Jackie-O Motherfucker
Barden's Boudoir, Thursday 17th May
Barden’s Boudoir turns out to be a wide, narrow basement beneath
the derelict furniture store from which it takes its name. The club is situated
in the no man’s land between London’s Stoke Newington and Dalston,
a nowhere that rather surprisingly turns out to have a name (Shacklewell).

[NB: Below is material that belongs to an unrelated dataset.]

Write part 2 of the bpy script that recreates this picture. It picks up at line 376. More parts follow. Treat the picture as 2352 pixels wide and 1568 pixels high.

How former Wire coverstars, the improbably named Jackie-O Motherfucker,
come to be playing here isn’t clear, but here they are, a world away
from their hometown Portland, Oregon. Behind tonight’s two support
acts stands an unusual array of instruments. When Jackie-O eventually take
their places, it becomes clear that each member is paired with a table of
assorted soundmaking tools. The two men at the back of the low stage, replete
with floppy shoulder-length hair and identical t shirts, stand behind horizontal
guitars which they play through a variety of effects pedals and menace with
cheap electrical toys. The woman, front left, occasionally sings but mostly
plays percussion using small, suspended chimes and other less identifiable
items. These three are later announced to be the trio My Cat Is An Alien,
frequent collaborators with Jackie-O. Jon Greenwood at the front right of
the stage, plays guitar, sings and puts on records which prove inaudible,
at least to the audience.
For the first ten minutes or so, there’s a sustained, tentative humming
and occasional scratching that doesn’t appear to go nowhere. From
this doubtful beginning they proceed to hang around, drift together and
apart again like slow-motion flotsam that’ll never see the sea. Occasionally,
despondent voices raise themselves reluctantly above a murmur and then give
up the ghost. It’s as if the four of them are waiting for something,
but with little hope of anything actually happening. Gradually though, the
sounds they are making gather slowly together despite the odds. That accretion
becomes a haunted, haunting wail of sound which proves to be all the more
powerful because of the forlorn lassitude that preceded it. Next Greenwood
weaves a gently benevolent trance out of a hypnotic guitar line and muttered
vocals. For their finale piece they transmute near nothingness into a sudden
storm in a desert of the mind. Jackie-O communicate a very American sense
of desolation, loss and widescreen expansiveness. From their intent, smallscale
activities they conjure delicate wasteland atmospheres that are frequently
very beautiful. They should be first in line to soundtrack the film of William
Burroughs’ Place Of Dead Roads. It’s a movie that will probably
never be made, but it should be. Either way, its unlikely prospect hangs
in the air like the promise of Jackie-O Motherfucker’s music.